Short exercise:
Each line of the material below should be reproduced exactly.
== Source excerpt
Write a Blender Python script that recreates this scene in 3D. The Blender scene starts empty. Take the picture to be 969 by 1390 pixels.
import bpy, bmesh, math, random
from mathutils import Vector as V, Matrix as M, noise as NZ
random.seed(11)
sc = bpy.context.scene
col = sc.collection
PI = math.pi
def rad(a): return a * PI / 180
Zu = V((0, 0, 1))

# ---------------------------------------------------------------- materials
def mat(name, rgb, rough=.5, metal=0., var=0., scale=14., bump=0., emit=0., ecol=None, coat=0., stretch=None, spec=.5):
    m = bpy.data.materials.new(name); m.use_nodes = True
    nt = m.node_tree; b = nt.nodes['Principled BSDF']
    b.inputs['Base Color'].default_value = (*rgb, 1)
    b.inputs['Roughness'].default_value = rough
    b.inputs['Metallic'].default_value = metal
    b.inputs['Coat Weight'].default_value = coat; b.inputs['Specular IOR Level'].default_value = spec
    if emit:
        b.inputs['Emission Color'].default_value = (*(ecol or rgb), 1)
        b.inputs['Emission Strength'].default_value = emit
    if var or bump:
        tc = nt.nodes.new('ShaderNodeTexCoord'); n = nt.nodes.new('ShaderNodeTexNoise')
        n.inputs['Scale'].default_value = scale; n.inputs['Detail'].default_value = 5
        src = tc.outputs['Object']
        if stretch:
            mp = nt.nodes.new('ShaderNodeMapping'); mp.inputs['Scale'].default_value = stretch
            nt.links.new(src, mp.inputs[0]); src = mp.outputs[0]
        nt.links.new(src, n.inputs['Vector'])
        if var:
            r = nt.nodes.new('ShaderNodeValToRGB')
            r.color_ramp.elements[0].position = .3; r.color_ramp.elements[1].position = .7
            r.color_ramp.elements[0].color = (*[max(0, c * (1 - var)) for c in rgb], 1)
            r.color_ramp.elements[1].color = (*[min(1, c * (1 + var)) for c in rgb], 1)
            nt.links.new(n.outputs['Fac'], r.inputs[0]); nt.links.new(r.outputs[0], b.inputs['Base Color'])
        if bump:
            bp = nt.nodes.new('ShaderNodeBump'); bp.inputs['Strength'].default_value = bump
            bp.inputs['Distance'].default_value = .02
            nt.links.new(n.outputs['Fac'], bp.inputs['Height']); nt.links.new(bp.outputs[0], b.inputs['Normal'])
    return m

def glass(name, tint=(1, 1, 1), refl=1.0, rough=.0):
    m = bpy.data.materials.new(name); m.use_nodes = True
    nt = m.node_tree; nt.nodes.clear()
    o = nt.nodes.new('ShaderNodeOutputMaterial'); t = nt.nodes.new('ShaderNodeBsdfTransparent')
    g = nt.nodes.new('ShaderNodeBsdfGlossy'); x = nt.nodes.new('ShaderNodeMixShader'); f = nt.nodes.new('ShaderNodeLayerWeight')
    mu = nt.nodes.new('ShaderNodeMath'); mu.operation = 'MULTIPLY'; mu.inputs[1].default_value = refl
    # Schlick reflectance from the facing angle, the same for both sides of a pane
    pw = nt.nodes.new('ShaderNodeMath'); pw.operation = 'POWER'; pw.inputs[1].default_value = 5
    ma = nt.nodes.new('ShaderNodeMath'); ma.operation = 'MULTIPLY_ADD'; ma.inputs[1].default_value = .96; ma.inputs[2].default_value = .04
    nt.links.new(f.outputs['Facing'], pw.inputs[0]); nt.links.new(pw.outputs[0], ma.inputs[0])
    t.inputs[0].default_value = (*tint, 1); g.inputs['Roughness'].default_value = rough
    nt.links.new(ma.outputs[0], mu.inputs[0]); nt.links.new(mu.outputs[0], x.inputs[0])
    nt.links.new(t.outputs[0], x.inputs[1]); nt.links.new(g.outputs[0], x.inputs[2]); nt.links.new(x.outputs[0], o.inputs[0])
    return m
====
Finished task:
Write a Blender Python script that recreates this scene in 3D. The Blender scene starts empty. Take the picture to be 969 by 1390 pixels.
import bpy, bmesh, math, random
from mathutils import Vector as V, Matrix as M, noise as NZ
random.seed(11)
sc = bpy.context.scene
col = sc.collection
PI = math.pi
def rad(a): return a * PI / 180
Zu = V((0, 0, 1))

# ---------------------------------------------------------------- materials
def mat(name, rgb, rough=.5, metal=0., var=0., scale=14., bump=0., emit=0., ecol=None, coat=0., stretch=None, spec=.5):
    m = bpy.data.materials.new(name); m.use_nodes = True
    nt = m.node_tree; b = nt.nodes['Principled BSDF']
    b.inputs['Base Color'].default_value = (*rgb, 1)
    b.inputs['Roughness'].default_value = rough
    b.inputs['Metallic'].default_value = metal
    b.inputs['Coat Weight'].default_value = coat; b.inputs['Specular IOR Level'].default_value = spec
    if emit:
        b.inputs['Emission Color'].default_value = (*(ecol or rgb), 1)
        b.inputs['Emission Strength'].default_value = emit
    if var or bump:
        tc = nt.nodes.new('ShaderNodeTexCoord'); n = nt.nodes.new('ShaderNodeTexNoise')
        n.inputs['Scale'].default_value = scale; n.inputs['Detail'].default_value = 5
        src = tc.outputs['Object']
        if stretch:
            mp = nt.nodes.new('ShaderNodeMapping'); mp.inputs['Scale'].default_value = stretch
            nt.links.new(src, mp.inputs[0]); src = mp.outputs[0]
        nt.links.new(src, n.inputs['Vector'])
        if var:
            r = nt.nodes.new('ShaderNodeValToRGB')
            r.color_ramp.elements[0].position = .3; r.color_ramp.elements[1].position = .7
            r.color_ramp.elements[0].color = (*[max(0, c * (1 - var)) for c in rgb], 1)
            r.color_ramp.elements[1].color = (*[min(1, c * (1 + var)) for c in rgb], 1)
            nt.links.new(n.outputs['Fac'], r.inputs[0]); nt.links.new(r.outputs[0], b.inputs['Base Color'])
        if bump:
            bp = nt.nodes.new('ShaderNodeBump'); bp.inputs['Strength'].default_value = bump
            bp.inputs['Distance'].default_value = .02
            nt.links.new(n.outputs['Fac'], bp.inputs['Height']); nt.links.new(bp.outputs[0], b.inputs['Normal'])
    return m

def glass(name, tint=(1, 1, 1), refl=1.0, rough=.0):
    m = bpy.data.materials.new(name); m.use_nodes = True
    nt = m.node_tree; nt.nodes.clear()
    o = nt.nodes.new('ShaderNodeOutputMaterial'); t = nt.nodes.new('ShaderNodeBsdfTransparent')
    g = nt.nodes.new('ShaderNodeBsdfGlossy'); x = nt.nodes.new('ShaderNodeMixShader'); f = nt.nodes.new('ShaderNodeLayerWeight')
    mu = nt.nodes.new('ShaderNodeMath'); mu.operation = 'MULTIPLY'; mu.inputs[1].default_value = refl
    # Schlick reflectance from the facing angle, the same for both sides of a pane
    pw = nt.nodes.new('ShaderNodeMath'); pw.operation = 'POWER'; pw.inputs[1].default_value = 5
    ma = nt.nodes.new('ShaderNodeMath'); ma.operation = 'MULTIPLY_ADD'; ma.inputs[1].default_value = .96; ma.inputs[2].default_value = .04
    nt.links.new(f.outputs['Facing'], pw.inputs[0]); nt.links.new(pw.outputs[0], ma.inputs[0])
    t.inputs[0].default_value = (*tint, 1); g.inputs['Roughness'].default_value = rough
    nt.links.new(ma.outputs[0], mu.inputs[0]); nt.links.new(mu.outputs[0], x.inputs[0])
    nt.links.new(t.outputs[0], x.inputs[1]); nt.links.new(g.outputs[0], x.inputs[2]); nt.links.new(x.outputs[0], o.inputs[0])
    return m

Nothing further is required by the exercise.